With the soaking of my clothes now due more to perspiration than condensation, I decided to give my program a few test runs. Everything worked as it had the night before, and although its execution wasn't flawless (the ball would float after losing all of its energy), I thought you'd find my errors humorous, and so the result would be tantamount to a perfect simulation. I played around a bit with a few parameters and, as the night before, I came to the conclusion that I had the right settings.
I was nervous. The last time I saw you, I hadn't touched you at all. I recalled sitting next to you while we were playing Boulderdash that Saturday night, and wanting to let my leg brush up against yours. I thought about how, upon you leaving, I didn't receive a hug. How would I initiate something? Would enact my plan to exclaim: "Quickly Tara! Hold my hand!" to which you'd ask why, and I'd feign in a distressed voice: "The universe is expanding!"? When I thought about it the previous night, it was golden. But now, only minutes away from seeing you, I saw it as too risky, with too many ways it could burn and crash.
And then I saw you pull in. In an instant, I thought about what the transition would be like from 'just friends' to 'something more'. 'What would it be like to talk to you with these new labels?' 'Would we talk about the same things?' 'What the hell did we talk about, anyway?' I couldn't even see myself kissing you; the notion of kissing Tara Aida was just too far out. I thought you were beautiful, and I thought about that beauty every time I looked at a photo of you (and my records show that between Saturday evening and that Wednesday morning, I looked at 1179 photos of you (not necessarily distinct)), but I never imagined being the one to kiss you. I don't think I ever really imagined anyone to, actually.

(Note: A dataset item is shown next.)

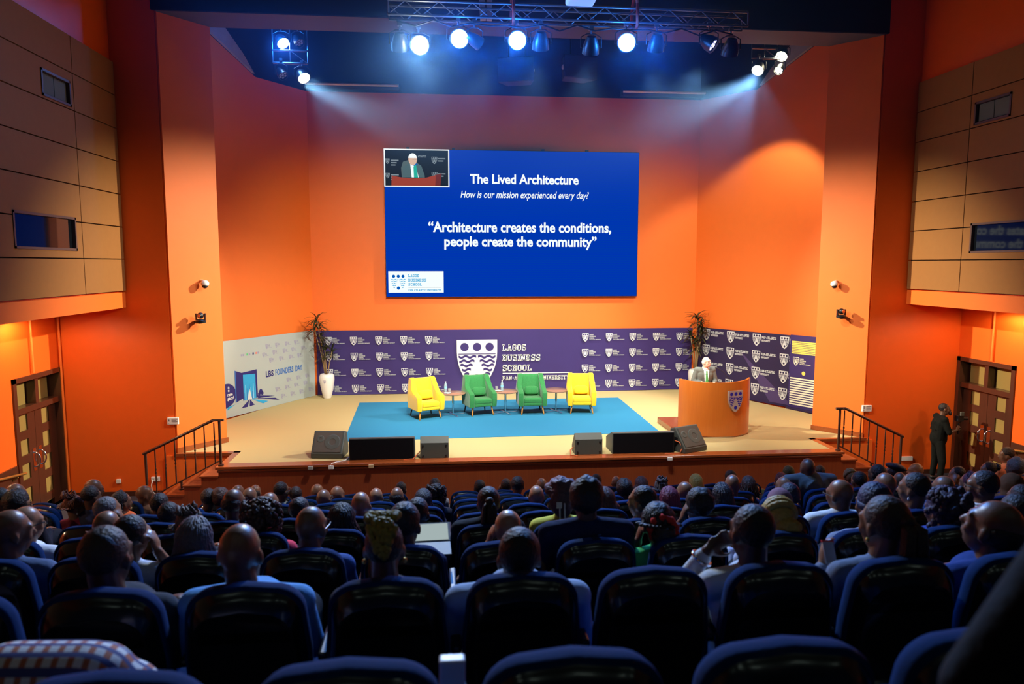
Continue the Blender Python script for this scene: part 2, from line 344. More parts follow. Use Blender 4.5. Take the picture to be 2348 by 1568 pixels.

I think you wore a white and yellow stripped shirt with jeans that day. I'm pretty sure I saw you for the first time as my girlfriend in that moment and I remember being really curious about what was going on in your head. Everything after you sitting down next to me is a blur, though. I only remember watching you play with your keys or watching myself play with them while we were sitting down in Starbucks. I think I remember you getting up to order something, but I don't remember looking at you while you were in line (I was probably resisting). I remember hearing about SGLI and Hong Kong, and worrying about not being able to keep all of the events straight. I remember the feeling I had when you mentioned going Venezuela. I remember talking to you about Joe C. in the car, and laughing when you told me that he sent you a "good luck with your new relationship" email. I remember listening to you contrast Joe C. and my interests. I remember sitting down with you on the bench, and I think I may have even put my arm around you. On that bench, I remember thinking that things could be so beautiful with you, and that our relationship would have so many dimensions due to our similar interests and intellectual faculty. I remember you touching my arm many of the times you laughed. I remember you telling me about Ms. Rotolo and her husband. I remember being nervous when I couldn't explain "meta". I remember you telling me that you sent your friends a screenshot of my change of relationship status, and the wave of surprise and happiness in knowing that you really had been interested in me. I remember sitting in the car outside my dad's work, wondering if I should lean over to kiss you. I remember watching you walk around the car so we could to share our first real hug since SVSM. I remember dreading how long it'd be until we saw each other next, and how much I wanted to reinforce my relation to you as 'boyfriend'.
I clearly remember what it was like after you dropped me off. Almost immediately after you left, my dad took me out to get some Wendy's as I hadn't eaten that morning. I was terrified that you'd see me at a fast food joint. After we got back to his work, I laid on the floor of his office with my eyes closed and my headphones on, thinking about and texting you.
By the way, I got like 6 adrenaline rushes while writing this.
Note that some of the narration has been inflated with comedic intent.
I think about the past when you're not in my present.
I do this thing when I'm thinking about you or writing to you sometimes where I shake my head back and forth, sometimes combined with an eye roll. I think it's me trying to realign my thoughts whose order had just been obliterated by my affection for you.